Stored data:
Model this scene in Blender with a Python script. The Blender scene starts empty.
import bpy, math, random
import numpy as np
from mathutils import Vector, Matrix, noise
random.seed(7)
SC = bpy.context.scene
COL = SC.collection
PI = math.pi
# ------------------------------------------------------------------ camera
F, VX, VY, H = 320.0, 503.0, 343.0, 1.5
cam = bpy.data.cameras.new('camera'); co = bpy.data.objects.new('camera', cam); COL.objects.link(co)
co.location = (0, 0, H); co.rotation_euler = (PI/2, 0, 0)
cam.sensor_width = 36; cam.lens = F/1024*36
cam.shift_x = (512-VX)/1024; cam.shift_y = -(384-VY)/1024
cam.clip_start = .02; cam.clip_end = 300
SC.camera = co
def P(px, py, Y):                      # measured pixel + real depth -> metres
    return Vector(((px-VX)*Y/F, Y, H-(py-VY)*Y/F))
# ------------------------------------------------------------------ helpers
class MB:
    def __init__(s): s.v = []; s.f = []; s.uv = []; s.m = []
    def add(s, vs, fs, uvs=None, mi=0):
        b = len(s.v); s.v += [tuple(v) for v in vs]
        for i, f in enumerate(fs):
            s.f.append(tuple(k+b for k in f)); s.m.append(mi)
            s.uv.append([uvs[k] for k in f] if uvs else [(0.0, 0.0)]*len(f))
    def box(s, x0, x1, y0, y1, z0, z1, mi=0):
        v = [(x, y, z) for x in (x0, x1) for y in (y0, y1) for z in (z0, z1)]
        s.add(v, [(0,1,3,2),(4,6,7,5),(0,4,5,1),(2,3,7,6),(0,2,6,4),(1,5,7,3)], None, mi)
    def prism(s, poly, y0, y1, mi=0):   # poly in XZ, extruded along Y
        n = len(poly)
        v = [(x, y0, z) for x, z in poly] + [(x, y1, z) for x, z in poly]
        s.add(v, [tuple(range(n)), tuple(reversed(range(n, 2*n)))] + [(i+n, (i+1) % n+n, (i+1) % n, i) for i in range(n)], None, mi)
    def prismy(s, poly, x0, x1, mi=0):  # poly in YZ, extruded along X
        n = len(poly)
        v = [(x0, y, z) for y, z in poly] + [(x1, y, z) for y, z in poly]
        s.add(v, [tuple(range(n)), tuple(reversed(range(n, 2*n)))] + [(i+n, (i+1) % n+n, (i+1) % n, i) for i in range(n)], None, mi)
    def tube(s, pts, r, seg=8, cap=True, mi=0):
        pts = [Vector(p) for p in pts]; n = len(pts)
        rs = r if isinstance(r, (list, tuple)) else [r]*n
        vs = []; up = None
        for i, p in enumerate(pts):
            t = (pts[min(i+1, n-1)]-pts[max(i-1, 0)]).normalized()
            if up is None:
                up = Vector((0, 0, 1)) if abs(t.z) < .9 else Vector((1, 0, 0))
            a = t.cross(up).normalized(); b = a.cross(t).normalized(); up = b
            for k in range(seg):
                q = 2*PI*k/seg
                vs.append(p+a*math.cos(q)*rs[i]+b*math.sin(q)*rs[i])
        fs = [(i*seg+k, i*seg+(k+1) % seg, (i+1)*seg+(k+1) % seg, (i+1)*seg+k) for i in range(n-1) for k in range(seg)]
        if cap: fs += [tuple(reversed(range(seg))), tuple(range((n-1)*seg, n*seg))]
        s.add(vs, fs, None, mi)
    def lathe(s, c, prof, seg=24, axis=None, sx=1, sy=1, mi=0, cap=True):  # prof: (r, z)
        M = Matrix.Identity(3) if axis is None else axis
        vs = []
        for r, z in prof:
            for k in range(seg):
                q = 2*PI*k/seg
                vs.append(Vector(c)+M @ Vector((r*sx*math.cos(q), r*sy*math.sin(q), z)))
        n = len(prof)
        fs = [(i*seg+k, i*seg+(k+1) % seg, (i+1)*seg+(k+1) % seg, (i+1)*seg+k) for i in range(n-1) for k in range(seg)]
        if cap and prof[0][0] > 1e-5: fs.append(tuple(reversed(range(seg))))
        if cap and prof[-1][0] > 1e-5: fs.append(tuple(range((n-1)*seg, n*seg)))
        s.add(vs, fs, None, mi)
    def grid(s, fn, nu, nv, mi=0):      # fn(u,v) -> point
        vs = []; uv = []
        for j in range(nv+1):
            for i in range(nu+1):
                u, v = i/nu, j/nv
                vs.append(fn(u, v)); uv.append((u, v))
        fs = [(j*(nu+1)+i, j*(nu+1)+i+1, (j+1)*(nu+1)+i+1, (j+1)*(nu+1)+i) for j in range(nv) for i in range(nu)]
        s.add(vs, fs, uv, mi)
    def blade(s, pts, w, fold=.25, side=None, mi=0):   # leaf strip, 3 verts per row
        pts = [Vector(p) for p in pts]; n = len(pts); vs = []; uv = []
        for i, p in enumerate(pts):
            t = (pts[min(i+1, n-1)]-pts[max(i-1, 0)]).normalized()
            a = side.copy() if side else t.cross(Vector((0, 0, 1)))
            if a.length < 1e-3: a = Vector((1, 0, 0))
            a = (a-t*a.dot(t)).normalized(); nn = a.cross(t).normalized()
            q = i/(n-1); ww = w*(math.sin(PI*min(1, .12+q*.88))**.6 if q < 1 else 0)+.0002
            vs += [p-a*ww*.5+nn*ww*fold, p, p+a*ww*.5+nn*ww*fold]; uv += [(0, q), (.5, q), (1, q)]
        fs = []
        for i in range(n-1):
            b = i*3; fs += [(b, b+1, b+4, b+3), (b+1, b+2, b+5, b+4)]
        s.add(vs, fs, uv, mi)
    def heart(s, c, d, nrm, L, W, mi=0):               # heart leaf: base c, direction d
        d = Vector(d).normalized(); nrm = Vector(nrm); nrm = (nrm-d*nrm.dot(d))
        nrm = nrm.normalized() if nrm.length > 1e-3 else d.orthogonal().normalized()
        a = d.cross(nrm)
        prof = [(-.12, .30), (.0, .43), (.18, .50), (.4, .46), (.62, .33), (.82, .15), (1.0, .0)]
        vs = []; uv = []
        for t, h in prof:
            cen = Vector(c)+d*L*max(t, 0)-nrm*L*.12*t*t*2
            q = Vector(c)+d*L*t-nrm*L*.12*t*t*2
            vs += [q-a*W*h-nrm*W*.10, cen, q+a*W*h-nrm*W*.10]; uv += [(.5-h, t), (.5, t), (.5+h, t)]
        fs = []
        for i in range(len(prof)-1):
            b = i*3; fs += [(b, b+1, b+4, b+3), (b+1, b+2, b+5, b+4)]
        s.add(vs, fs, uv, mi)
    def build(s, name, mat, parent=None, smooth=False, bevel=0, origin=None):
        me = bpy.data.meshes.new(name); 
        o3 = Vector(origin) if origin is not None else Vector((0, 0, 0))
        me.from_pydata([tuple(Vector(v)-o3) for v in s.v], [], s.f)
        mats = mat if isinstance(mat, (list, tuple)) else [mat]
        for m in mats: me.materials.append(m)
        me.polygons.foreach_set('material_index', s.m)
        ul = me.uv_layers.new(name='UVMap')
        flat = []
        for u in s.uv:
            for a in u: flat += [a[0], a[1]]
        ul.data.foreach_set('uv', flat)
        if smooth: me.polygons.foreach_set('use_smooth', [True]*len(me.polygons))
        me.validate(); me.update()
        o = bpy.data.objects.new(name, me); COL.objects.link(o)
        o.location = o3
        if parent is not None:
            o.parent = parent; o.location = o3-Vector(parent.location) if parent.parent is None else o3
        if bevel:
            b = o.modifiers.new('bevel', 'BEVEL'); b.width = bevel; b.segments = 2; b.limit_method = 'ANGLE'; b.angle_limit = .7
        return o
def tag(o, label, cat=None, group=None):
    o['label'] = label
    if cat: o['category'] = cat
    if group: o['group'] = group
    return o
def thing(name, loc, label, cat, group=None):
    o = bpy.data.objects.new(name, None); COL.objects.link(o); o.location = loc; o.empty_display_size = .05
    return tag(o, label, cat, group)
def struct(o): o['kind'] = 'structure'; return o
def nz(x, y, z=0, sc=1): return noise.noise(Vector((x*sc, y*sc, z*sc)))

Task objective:
Count how many lines of the data include the word "scene". Your reply should be that number alone.

Solved problem:
2